:: Supplied data ::

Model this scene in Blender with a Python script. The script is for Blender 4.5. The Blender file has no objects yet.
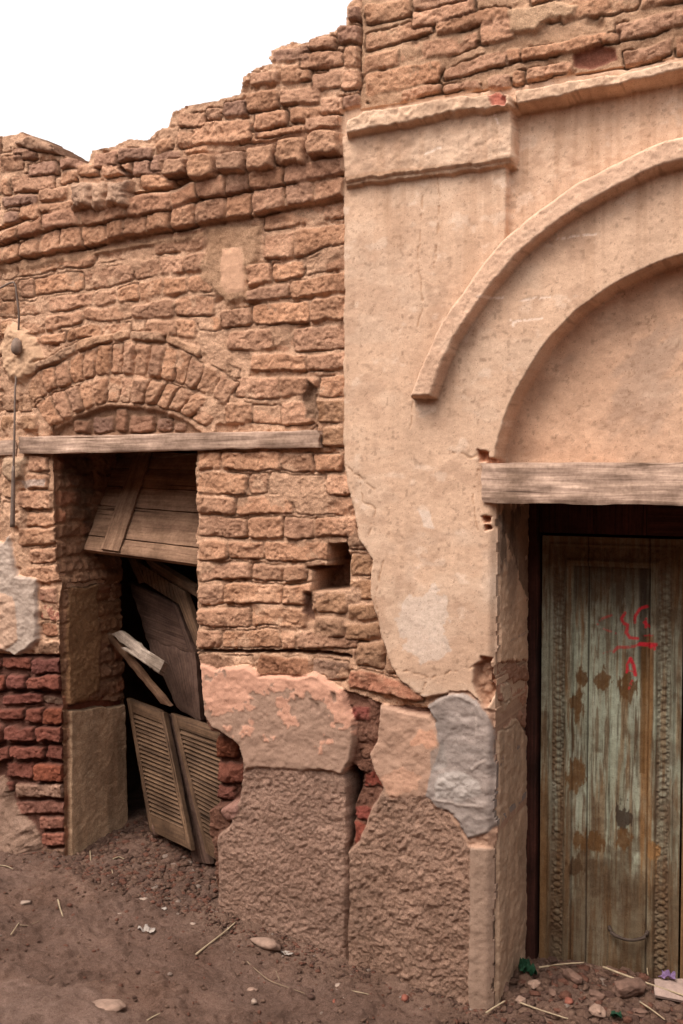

:::
:: Supplied data ::

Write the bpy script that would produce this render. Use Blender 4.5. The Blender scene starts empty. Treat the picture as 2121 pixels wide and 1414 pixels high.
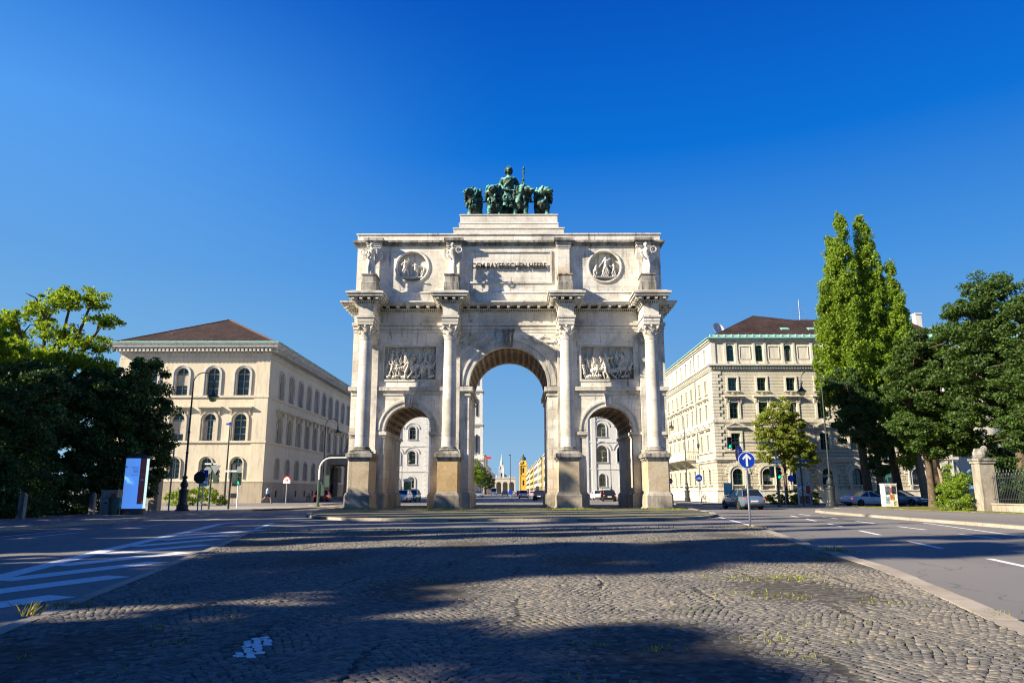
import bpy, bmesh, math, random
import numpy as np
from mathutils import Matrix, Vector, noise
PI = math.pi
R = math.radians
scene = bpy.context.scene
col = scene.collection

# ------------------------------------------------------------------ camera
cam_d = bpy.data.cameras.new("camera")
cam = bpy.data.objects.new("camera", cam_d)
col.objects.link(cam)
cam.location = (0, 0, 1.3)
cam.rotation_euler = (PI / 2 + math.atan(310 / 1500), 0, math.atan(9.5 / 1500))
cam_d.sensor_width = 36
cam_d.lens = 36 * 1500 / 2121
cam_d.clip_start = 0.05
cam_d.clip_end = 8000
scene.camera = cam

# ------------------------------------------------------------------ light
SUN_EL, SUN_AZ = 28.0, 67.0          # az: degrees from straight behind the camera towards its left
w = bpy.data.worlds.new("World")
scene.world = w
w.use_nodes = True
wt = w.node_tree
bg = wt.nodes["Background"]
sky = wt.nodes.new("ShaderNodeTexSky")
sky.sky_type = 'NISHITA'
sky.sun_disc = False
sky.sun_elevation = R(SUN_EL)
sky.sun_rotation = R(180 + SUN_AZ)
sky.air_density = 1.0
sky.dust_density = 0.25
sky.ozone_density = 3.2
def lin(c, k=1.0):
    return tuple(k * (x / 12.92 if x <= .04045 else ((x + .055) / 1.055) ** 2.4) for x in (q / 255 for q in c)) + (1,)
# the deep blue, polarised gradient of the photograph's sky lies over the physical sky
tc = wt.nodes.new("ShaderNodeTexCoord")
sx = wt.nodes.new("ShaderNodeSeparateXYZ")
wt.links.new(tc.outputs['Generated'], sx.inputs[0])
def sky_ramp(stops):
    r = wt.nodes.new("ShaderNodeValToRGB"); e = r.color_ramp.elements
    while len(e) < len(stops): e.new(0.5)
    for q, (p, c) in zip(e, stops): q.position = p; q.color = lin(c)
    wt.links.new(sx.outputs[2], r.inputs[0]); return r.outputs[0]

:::

== Problem ==
From the listing above, copy all lines holding the word "objects".

== Solution to the exercise ==
Model this scene in Blender with a Python script. The script is for Blender 4.5. The Blender file has no objects yet.
cam = bpy.data.objects.new("camera", cam_d)
col.objects.link(cam)